| PROMPT |
Leaving out every picture, copy the lines of the data exactly, from the first through the line containing "M['greenpot'] = mat_greenpot()".

| SUPPLIED INFORMATION |
* * * * * * * * *

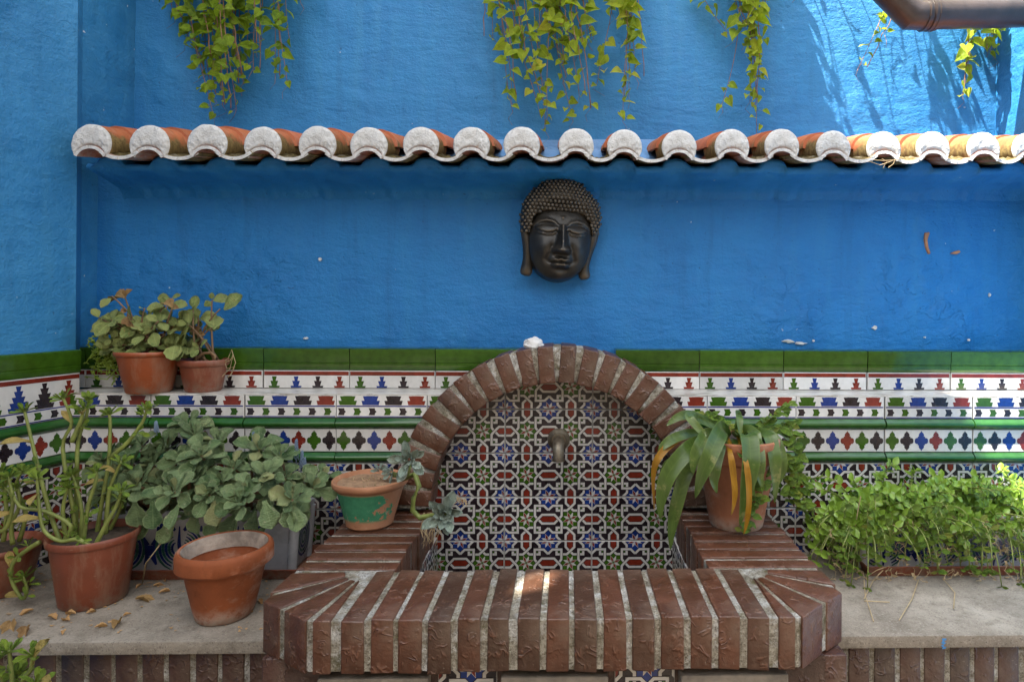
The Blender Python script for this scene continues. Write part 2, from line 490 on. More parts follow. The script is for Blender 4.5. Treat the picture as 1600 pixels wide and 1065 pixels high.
M['ceramic'] = mat_glaze('planter_white_glaze', (.50, .50, .52), .2, .08)
M['planterblue'] = mat_glaze('planter_blue_glaze', (.012, .022, .12), .2, .4)
M['plantergreen'] = mat_glaze('planter_green_glaze', (.03, .10, .075), .2, .4)
M['ground'] = mat_plain('patio_paving', (.13, .105, .08), .9, .25, 5, .004, 60)
M['wallwhite'] = mat_plain('ochre_limewash', (.34, .27, .18), .85, .06, 4, .004, 30)
def mat_greenpot():
    t = NT('terracotta_with_worn_green_paint')
    n = t.noise(9, 6, .62); n2 = t.noise(60, 5, .7)
    c = t.mix(t.ramp(n, [(.28, 0.0), (.72, 1.0)]), (.30, .125, .06), (.47, .23, .125))
    x = t.sep(t.tc.outputs['Object'])
    # paint survives on the left flank and in a band under the rim
    k = t.math('ADD', t.math('MULTIPLY', x[0], -4.2), t.math('MULTIPLY', x[2], 3.0))
    k = t.math('ADD', k, t.math('MULTIPLY', t.math('SUBTRACT', t.noise(13, 6, .7), .5), 1.7))
    mk = t.ramp(k, [(-.02, 0.0), (.04, 1.0)])
    low = t.ramp(x[2], [(.022, 0.0), (.03, 1.0), (.1045, 1.0), (.106, 0.0)])
    g = t.mix(t.ramp(n2, [(.3, 0.0), (.7, 1.0)]), (.035, .17, .085), (.06, .25, .125))
    c = t.mix(t.math('MULTIPLY', mk, low), c, g)
    c = t.mix(t.ramp(t.noise(30, 5, .75), [(.62, 0.0), (.7, .6)]), c, (.5, .36, .26))
    t.p(Base_Color=c, Roughness=.7, Specular_IOR_Level=.3)
    b = t.bump(n2, .0012, .7); t.bump(mk, .0006, .6, b)
    return t.mat
M['greenpot'] = mat_greenpot()

# ------------------------------------------------------------------ the setting: ground and walls
def wavy_sheet(mb, p0, du, dz, nu, nz, nrm, amp=.003, seed=0, mi=0):
    """front sheet of a plastered wall: p0 lower-left corner, du vector along, dz height, nrm outward"""
    p0, du, nrm = Vector(p0), Vector(du), Vector(nrm)
    vs_, fs_ = [], []
    for j in range(nz+1):
        for i in range(nu+1):
            q = p0 + du*(i/nu) + Vector((0, 0, dz*j/nz))
            k = mnoise.noise((q.x*2.3+seed, q.y*2.3, q.z*2.3))*1.0 + .5*mnoise.noise((q.x*7+seed, q.y*7, q.z*7))
            if i in (0, nu) or j in (0, nz): k = 0
            vs_.append(q + nrm*amp*k)
    for j in range(nz):
        for i in range(nu):
            a = j*(nu+1)+i
            fs_.append((a, a+1, a+nu+2, a+nu+1))
    mb.add(vs_, fs_, mi)

g = MB(); g.box((-8, -10, -.3), (8, 3, 0))
gr = g.build('ground', M['ground'], kind='structure')

# rear wall of the courtyard
wall = thing('courtyard_wall', 'lower blue plastered wall behind the fountain, faced with patterned tiles below', 'wall', (0, .07, 0))
mb = MB()
wavy_sheet(mb, (-1.6, 0, 1.2), (3.3, 0, 0), .74, 90, 24, (0, -1, 0), .004)
mb.box((-1.6, .02, 0), (1.7, .35, 1.9))
mb.box((-1.6, 0, 0), (1.7, .019, 1.2))
pl = mb.build('plaster', M['blue'], wall, smooth=False)
autosmooth(pl.data, 50)
up = thing('upper_wall', 'set back upper blue wall above the roof tiles with hanging vines', 'wall', (0, .25, 0))
mb = MB()
wavy_sheet(mb, (-1.62, 0, 1.86), (3.3, 0, 0), 1.1, 90, 30, (0, -1, 0), .005, 5)
mb.box((-1.62, .02, 1.86), (1.68, .35, 2.96))
o = mb.build('plaster', M['blueup'], up); autosmooth(o.data, 50)
mb = MB(); mb.box((-1.62, -.03, 2.961), (1.68, .38, 3.02))
mb.build('coping', M['stone'], up)

# the house wall on the left: bends at (-1.52,-.09) and runs outwards; tall, it throws the shade
LX, LY, LS = -1.52, -.09, .26
def Lp(Y): return LX + LS*(Y-LY)
left = thing('house_wall', 'tall blue house wall at the left side of the courtyard', 'wall', (0, 0, 0))
HL = 7.93
mb = MB()
ln = Vector((1, -LS, 0)).normalized()
YF = -3.0
du = Vector((Lp(YF)-LX, YF-LY, 0))
wavy_sheet(mb, (LX+du.x, LY+du.y, 0), -du, 3.0, 80, 50, ln, .005, 9)
def lq(ya, yb, za, zb):   # a block of the tall wall along the line
    v = []
    for z in (za, zb):
        for (Y, k) in ((ya, 0), (yb, 0), (yb, -.3), (ya, -.3)):
            v.append((Lp(Y)+k*.1, Y, z))
    mb.add(v, [(3,2,1,0),(4,5,6,7),(0,1,5,4),(1,2,6,5),(2,3,7,6),(3,0,4,7)])
HY0, HY1, HZ0, HZ1 = -1.482, -1.372, 4.621, 4.791      # opening added high in the wall to let a sun spot onto the basin
HZ1 += .06
lq(YF, LY, 3.0, HZ0); lq(YF, HY0, HZ0, HZ1); lq(HY1, LY, HZ0, HZ1); lq(YF, LY, HZ1, HL)
# the bend and the return to the rear wall
e1, e2, e3 = (LX, LY), (-1.572, 0), (-1.572, .45)
for a, b in ((e1, e2), (e2, e3)):
    mb.add([(a[0],a[1],0),(b[0],b[1],0),(b[0],b[1],HL),(a[0],a[1],HL)], [(0,1,2,3)])
mb.add([(LX,LY,HL),(-1.572,0,HL),(-1.572,.45,HL),(-2.2,.45,HL),(-2.2,LY,HL)], [(0,1,2,3,4)])
mb.add([(Lp(YF),YF,0),(Lp(YF)-.3,YF,0),(Lp(YF)-.3,YF,3),(Lp(YF),YF,3)], [(0,1,2,3)])
mb.add([(-2.2,.45,0),(-1.572,.45,0),(-1.572,.45,HL),(-2.2,.45,HL)], [(0,3,2,1)])
mb.add([(Lp(YF)-.3,YF,0),(-2.2,.45,0),(-2.2,.45,3),(Lp(YF)-.3,YF,3)], [(0,1,2,3)])
o = mb.build('plaster', M['blue2'], left); autosmooth(o.data, 25)
right = thing('side_wall', 'short blue wall closing the right side, partly in sunlight', 'wall', (1.612, 0, 0))
mb = MB()
wavy_sheet(mb, (0, .25, 0), (0, -1.2, 0), 2.96, 40, 80, (-1, 0, 0), .006, 3)
mb.box((.02, -.95, 0), (.3, .6, 2.96))
o = mb.build('plaster', M['blueup'], right); autosmooth(o.data, 50)
opp = thing('facing_wall', 'plain ochre wall across the courtyard, behind the viewer', 'wall', (0, -5.2, 0))
mb = MB(); mb.box((-6, -.3, 0), (6, 0, 3.6)); mb.build('plaster', M['wallwhite'], opp)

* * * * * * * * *

| THE REPLY |
The Blender Python script for this scene continues. Write part 2, from line 490 on. More parts follow. The script is for Blender 4.5. Treat the picture as 1600 pixels wide and 1065 pixels high.
M['ceramic'] = mat_glaze('planter_white_glaze', (.50, .50, .52), .2, .08)
M['planterblue'] = mat_glaze('planter_blue_glaze', (.012, .022, .12), .2, .4)
M['plantergreen'] = mat_glaze('planter_green_glaze', (.03, .10, .075), .2, .4)
M['ground'] = mat_plain('patio_paving', (.13, .105, .08), .9, .25, 5, .004, 60)
M['wallwhite'] = mat_plain('ochre_limewash', (.34, .27, .18), .85, .06, 4, .004, 30)
def mat_greenpot():
    t = NT('terracotta_with_worn_green_paint')
    n = t.noise(9, 6, .62); n2 = t.noise(60, 5, .7)
    c = t.mix(t.ramp(n, [(.28, 0.0), (.72, 1.0)]), (.30, .125, .06), (.47, .23, .125))
    x = t.sep(t.tc.outputs['Object'])
    # paint survives on the left flank and in a band under the rim
    k = t.math('ADD', t.math('MULTIPLY', x[0], -4.2), t.math('MULTIPLY', x[2], 3.0))
    k = t.math('ADD', k, t.math('MULTIPLY', t.math('SUBTRACT', t.noise(13, 6, .7), .5), 1.7))
    mk = t.ramp(k, [(-.02, 0.0), (.04, 1.0)])
    low = t.ramp(x[2], [(.022, 0.0), (.03, 1.0), (.1045, 1.0), (.106, 0.0)])
    g = t.mix(t.ramp(n2, [(.3, 0.0), (.7, 1.0)]), (.035, .17, .085), (.06, .25, .125))
    c = t.mix(t.math('MULTIPLY', mk, low), c, g)
    c = t.mix(t.ramp(t.noise(30, 5, .75), [(.62, 0.0), (.7, .6)]), c, (.5, .36, .26))
    t.p(Base_Color=c, Roughness=.7, Specular_IOR_Level=.3)
    b = t.bump(n2, .0012, .7); t.bump(mk, .0006, .6, b)
    return t.mat
M['greenpot'] = mat_greenpot()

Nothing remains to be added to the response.